How can the cloud boost institutional knowledge

New ways to keep hold of employee experience.

Workers check oil pipes

The baby boomer generation is retiring. Replacing this knowledge base will be difficult for future industry leaders, even with access to the best university graduate talent, because sometimes there's just no substitute for on-the-job experience.

This is hitting some sectors more than others. In the oil and gas industry, by some estimates, as much as 50% of the workforce will be retiring by 2025, taking years and even decades of domain knowledge with them.

Is there a technology solution to passing on workplace experience?

“There’s a lot of knowledge in people’s heads that has not been digitized, documented, and built into practice,” says Brad Smith, business leader for General Electric’s Oil & Gas Intelligent Pipeline business unit. He says some companies with multimillion-dollar operations are dependent upon too few individuals whose domain knowledge can be very difficult to replace, which will challenge the industry to maintain or improve workforce productivity.


The retirement brain drain arrives

In the oil and gas industry, the retirement problem is most visible upstream, during the exploration process and at the oil wells themselves. Ron Holsey, Digital Commercial Leader, Surface, GE Oil & Gas, offers a vivid illustration of the problem:

“As we bring a well into production, the natural pressure of the reservoir makes the oil flow to the surface. Over time, that pressure subsides and operators need artificial lift to pull the oil out of the ground. The engineers in the field have 20, 30, 40 years of experience – they’re like pumping-unit whisperers. They can walk up to a unit, and they can hear it creak and groan and grind and understand the stress points. Today, if you’re at a university studying to be a petroleum engineer, you get maybe one textbook chapter, during your four years, on artificial lift. We just don’t have the next wave of engineers coming up.”

To tackle the retirement brain drain seen over the past few years, many companies have been forced to hire back retiring workers to serve as consultants – an unsustainable practice.


Meeting the needs of the next generation

It’s not just about capturing and codifying retirees’ knowledge, warns Dan Brennan, executive director for the Industrial Internet for GE Oil & Gas. “There’s also got to be a refresh, so that you can attract new talent and arm them with tools, technology, and the capability to get their work done efficiently,” he says.

What works for one generation may not work for the next. Millennials expect that cutting-edge analytics and tools will be available in the workplace. “When I entered the workforce, I had better tools at work than I’d ever had access to at home,” says Brennan, “but most of the employees we bring into GE have access to better technology than we allow them here, and we’ve been playing catch-up.” What’s more, “The same thing is happening with our customers.”

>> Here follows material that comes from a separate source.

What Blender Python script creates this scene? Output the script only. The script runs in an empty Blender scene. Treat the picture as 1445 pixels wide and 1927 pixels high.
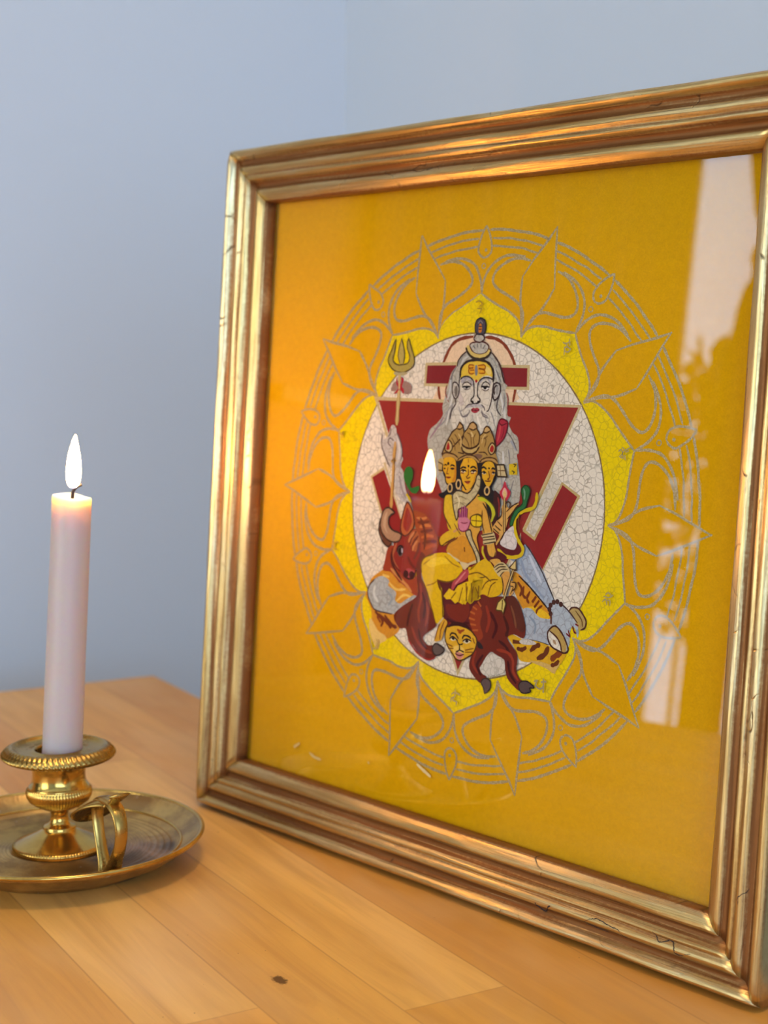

How the cloud can help store and spread human knowledge

The challenge of an aging workforce, and the need to support the next generation, is already upon many companies in developed countries. In some countries, businesses face chronic shortages of engineering talent, due to the demographics of a static or shrinking pool of trained engineers entering the workforce to replace retiring baby boomers. Larger, more internationally diversified businesses also face demographic challenges due to their bigger, and more geographically diverse, workforce requirements. They need to spread their in-house expertise and experience globally, across cultures.

GE hopes its cloud-based platform, Predix, will be part of the solution. With its ability to record and store workflow for future use, Predix is intended to enable tomorrow's engineers to consider the real-time analytical data and responses of previous generations and apply them to new situations. In this way, it can help future engineers take advantage of colleagues’ past experiences, even after they’ve retired.


Building trust in technology

While GE hopes to use Predix to help its oil and gas customers fill the industry’s talent and knowledge gap, there are challenges associated with essentially trying to replace human experience with analytics.

A key issue is getting engineers to trust the data. For example, GE has oil well analysis software that could determine if a pump is operating at its optimal range, and adjust its speed to run faster or slower to optimize production. Despite several case studies, and a pilot on 30 wells showing an incremental gain of one million barrels of oil over two years, GE’s industry customers are still reluctant to allow the software to change pump speeds on its own.

“We still have to have human intervention. Why? The customer and the industry are reluctant to adopt the new technology,” says Holsey.

Yet this is not about supplanting human decision-making with automated analytical decisions. Instead – as argued in the EY-sponsored Forbes Insight report Analytics: don’t forget the human element – it’s helping to change

mindsets about how to make those decisions by taking advantage of the insights technology can help provide.

Much as a worker may previously have sought out a more experienced colleague for their opinion on next steps, this kind of software can today provide advice and suggestions, leading to better outcomes. It is about using technology to collate the experience of thousands of engineers, and sifting through that to offer advice to the next generation.